Because you have logical boundaries (cohesion), this works best with long-running business processes or workflows. So often, we model our workflows as being synchronous requests/responses when in reality, we could be building a much more resilient system by making them asynchronous.

Asynchronous messaging and event-driven architectures give you options by loose coupling! Check out my Real-World Event Driven Architecture! 4 Practical Examples

CQRS

Unfortunately, CQRS is a buzzword (acronym) that is widely misunderstood.

Command Query Responsibility Segregation is often conflated with Event Sourcing, Asynchronous Communication, Domain Driven Design, Multiple Databases, and more. If you search and read enough posts, you’re bound to find a similar diagram.

CQRS Confusion

Sadly, while this is CQRS, as mentioned, it’s also conflating a bunch of other patterns or concepts. CQRS is nothing more than separating reads and writes even from a service layer.

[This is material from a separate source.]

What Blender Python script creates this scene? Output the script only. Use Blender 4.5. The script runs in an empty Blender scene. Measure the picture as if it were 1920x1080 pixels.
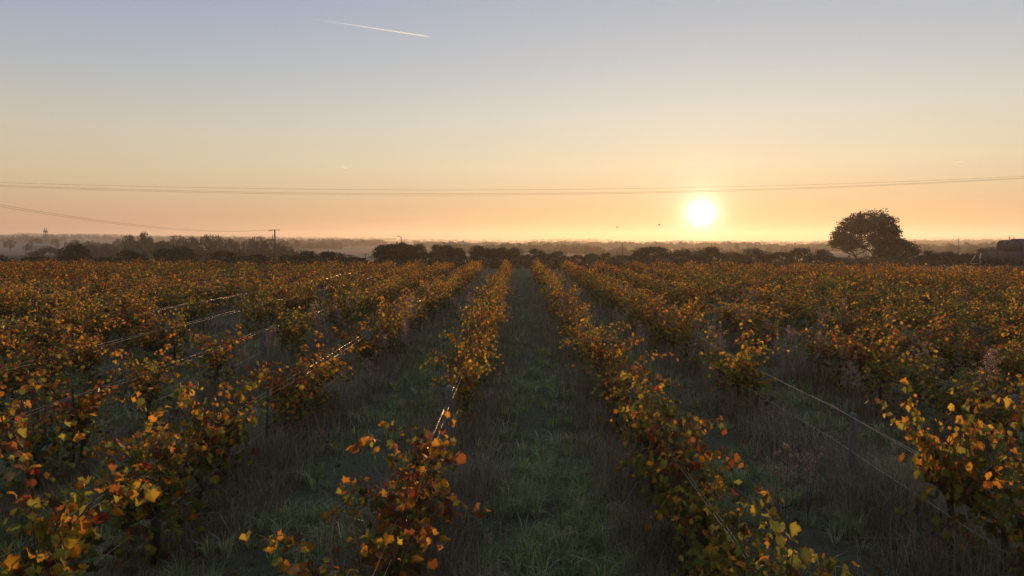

Yes, really. It’s that simple. Still don’t believe me? Check out my post CQRS Myths: 3 Most Common Misconceptions, where I reference many of the early blog posts from Greg Young.

So why is it important? Because it gives you options. Defining separate paths for reads and writes allows you to make decisions for each path and each occurrence.

If you look at the first diagram illustrates a Command Bus, a Domain model, Event Sourcing, and a projection (multiple databases). All of that is facilitated by the decision to separate commands and queries.

CQRS is a gateway to other patterns and concepts, but at its core, it’s pretty trivial but it gives you options!

What is Software Architecture?

To me, software architecture is about critical decisions, usually early on within a product/project, that give you future options. Options that allow you to evolve your system over time. The cost is usually relatively low when making decisions and giving yourself options at the very beginning. Defining logical boundaries, loose coupling between boundaries with a message/event-driven architecture, and CQRS.

As always, it’s rooted in coupling and cohesion.